## Start DATASET SECTION

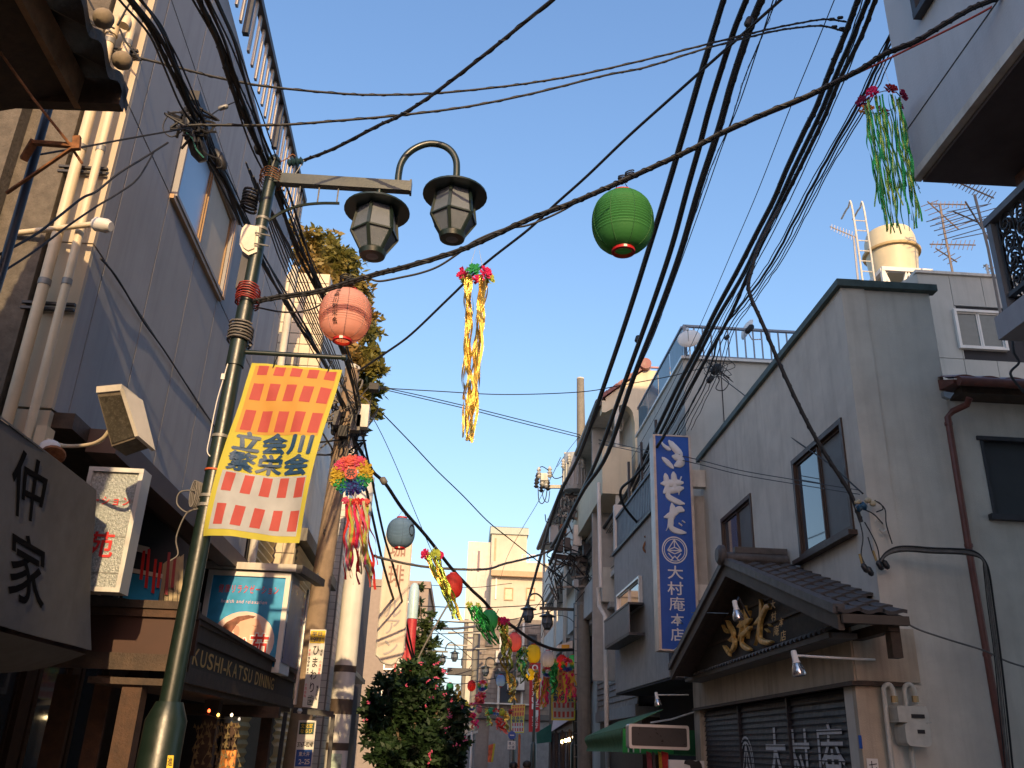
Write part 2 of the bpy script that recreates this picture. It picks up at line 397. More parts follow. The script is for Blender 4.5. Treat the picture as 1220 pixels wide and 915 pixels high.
# upright pipes on the cream end wall with clamps
def wall_pipe(px, r, label, knob=False):
    a = at(*px[0], Y=4.80); b = at(*px[-1], Y=4.80)
    t = thing('drain_pipe', label, 'pipe', b)
    top = a+(a-b)*.15 if not knob else a
    obj('pipe', MB().tube([b-(a-b)*.6, b, a, top], r, 14), m_pipe, t)
    if knob:
        obj('cap', MB().tube([a+Vector((0, 0, -.02)), a+Vector((0, 0, .09))], r*1.25, 12), m_pipe, t)
        obj('bent_cap', MB().tube(smooth_path([a+Vector((0, 0, .06)), a+Vector((.05, -.02, .12)), a+Vector((.10, -.05, .08)), a+Vector((.10, -.06, .02))]), r*1.05, 10), m_pipe, t)
    return t, a, b
T1, a1, b1 = wall_pipe([(133, 40), (67, 283), (11, 492)], .034, 'thicker cream pipe with a bent cap, left of the pair on the cream end wall', True)
T2, a2, b2 = wall_pipe([(162, 13), (105, 250), (33, 519)], .026, 'thinner cream pipe running past the top of the picture, nearer the corner of the building')
for (y1, y2) in ((52, 60), (196, 203), (356, 361)):
    for T, a, b, yy, r in ((T1, a1, b1, y1, .034), (T2, a2, b2, y2, .026)):
        f = (yy-(40 if T is T1 else 13))/(492-40 if T is T1 else 519-13); c = a+(b-a)*f
        obj('clamp', MB().tube([c-Vector((0, 0, .02)), c+Vector((0, 0, .02))], r+.004, 14), m_zinc, T)
for k, (x0, y0, x1, y1) in enumerate(((113, 60, 163, 67), (70, 201, 127, 207), (26, 363, 89, 367))):
    a = at(x0, y0, Y=4.87); b = at(x1, y1, Y=4.87); b.z = a.z
    mb = MB(); mb.bar(a+Vector((0, 0, .018)), b+Vector((0, 0, .018)), .025, .016); mb.bar(a-Vector((0, 0, .018)), b-Vector((0, 0, .018)), .025, .016)
    tag(obj('pipe_bracket', mb, m_steel), ['topmost dark channel bracket behind the two cream pipes', 'middle dark channel bracket behind the two cream pipes', 'lowest dark channel bracket behind the two cream pipes'][k], 'bracket', 'brackets behind the cream pipes')
t = thing('conduit_pipe', 'thin horizontal cream conduit with a round end cap crossing behind the upright pipes', 'pipe', at(60, 290, Y=4.78))
ca = at(17, 278, Y=4.84); cb = at(108, 302, Y=4.70); cb.z = ca.z+.02
obj('pipe', MB().tube([ca, cb], .018, 8), m_pipe, t)
obj('end_cap', MB().lathe([(.03, 0), (.045, .02), (.045, .09), (.03, .12)], cb-Vector((.03, 0, 0)), (1, -.1, -.2), 12), M('pale_cap', (.6, .58, .55), .5), t)
t = thing('downpipe', 'dark blue-black downpipe between the tiled house and the cream wall', 'pipe', at(30, 230, Y=3.9))
obj('pipe', MB().tube([at(58, 128, Y=3.8), at(4, 317, Y=3.8), at(-60, 520, Y=3.8)], .022, 10), M('downpipe_blue', (.02, .028, .05), .35), t)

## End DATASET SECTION

• _REQUEST_
Copy the listing in full and without alteration, omitting every picture.

• _SOLUTION FOR THIS TASK_
Write part 2 of the bpy script that recreates this picture. It picks up at line 397. More parts follow. The script is for Blender 4.5. Treat the picture as 1220 pixels wide and 915 pixels high.
# upright pipes on the cream end wall with clamps
def wall_pipe(px, r, label, knob=False):
    a = at(*px[0], Y=4.80); b = at(*px[-1], Y=4.80)
    t = thing('drain_pipe', label, 'pipe', b)
    top = a+(a-b)*.15 if not knob else a
    obj('pipe', MB().tube([b-(a-b)*.6, b, a, top], r, 14), m_pipe, t)
    if knob:
        obj('cap', MB().tube([a+Vector((0, 0, -.02)), a+Vector((0, 0, .09))], r*1.25, 12), m_pipe, t)
        obj('bent_cap', MB().tube(smooth_path([a+Vector((0, 0, .06)), a+Vector((.05, -.02, .12)), a+Vector((.10, -.05, .08)), a+Vector((.10, -.06, .02))]), r*1.05, 10), m_pipe, t)
    return t, a, b
T1, a1, b1 = wall_pipe([(133, 40), (67, 283), (11, 492)], .034, 'thicker cream pipe with a bent cap, left of the pair on the cream end wall', True)
T2, a2, b2 = wall_pipe([(162, 13), (105, 250), (33, 519)], .026, 'thinner cream pipe running past the top of the picture, nearer the corner of the building')
for (y1, y2) in ((52, 60), (196, 203), (356, 361)):
    for T, a, b, yy, r in ((T1, a1, b1, y1, .034), (T2, a2, b2, y2, .026)):
        f = (yy-(40 if T is T1 else 13))/(492-40 if T is T1 else 519-13); c = a+(b-a)*f
        obj('clamp', MB().tube([c-Vector((0, 0, .02)), c+Vector((0, 0, .02))], r+.004, 14), m_zinc, T)
for k, (x0, y0, x1, y1) in enumerate(((113, 60, 163, 67), (70, 201, 127, 207), (26, 363, 89, 367))):
    a = at(x0, y0, Y=4.87); b = at(x1, y1, Y=4.87); b.z = a.z
    mb = MB(); mb.bar(a+Vector((0, 0, .018)), b+Vector((0, 0, .018)), .025, .016); mb.bar(a-Vector((0, 0, .018)), b-Vector((0, 0, .018)), .025, .016)
    tag(obj('pipe_bracket', mb, m_steel), ['topmost dark channel bracket behind the two cream pipes', 'middle dark channel bracket behind the two cream pipes', 'lowest dark channel bracket behind the two cream pipes'][k], 'bracket', 'brackets behind the cream pipes')
t = thing('conduit_pipe', 'thin horizontal cream conduit with a round end cap crossing behind the upright pipes', 'pipe', at(60, 290, Y=4.78))
ca = at(17, 278, Y=4.84); cb = at(108, 302, Y=4.70); cb.z = ca.z+.02
obj('pipe', MB().tube([ca, cb], .018, 8), m_pipe, t)
obj('end_cap', MB().lathe([(.03, 0), (.045, .02), (.045, .09), (.03, .12)], cb-Vector((.03, 0, 0)), (1, -.1, -.2), 12), M('pale_cap', (.6, .58, .55), .5), t)
t = thing('downpipe', 'dark blue-black downpipe between the tiled house and the cream wall', 'pipe', at(30, 230, Y=3.9))
obj('pipe', MB().tube([at(58, 128, Y=3.8), at(4, 317, Y=3.8), at(-60, 520, Y=3.8)], .022, 10), M('downpipe_blue', (.02, .028, .05), .35), t)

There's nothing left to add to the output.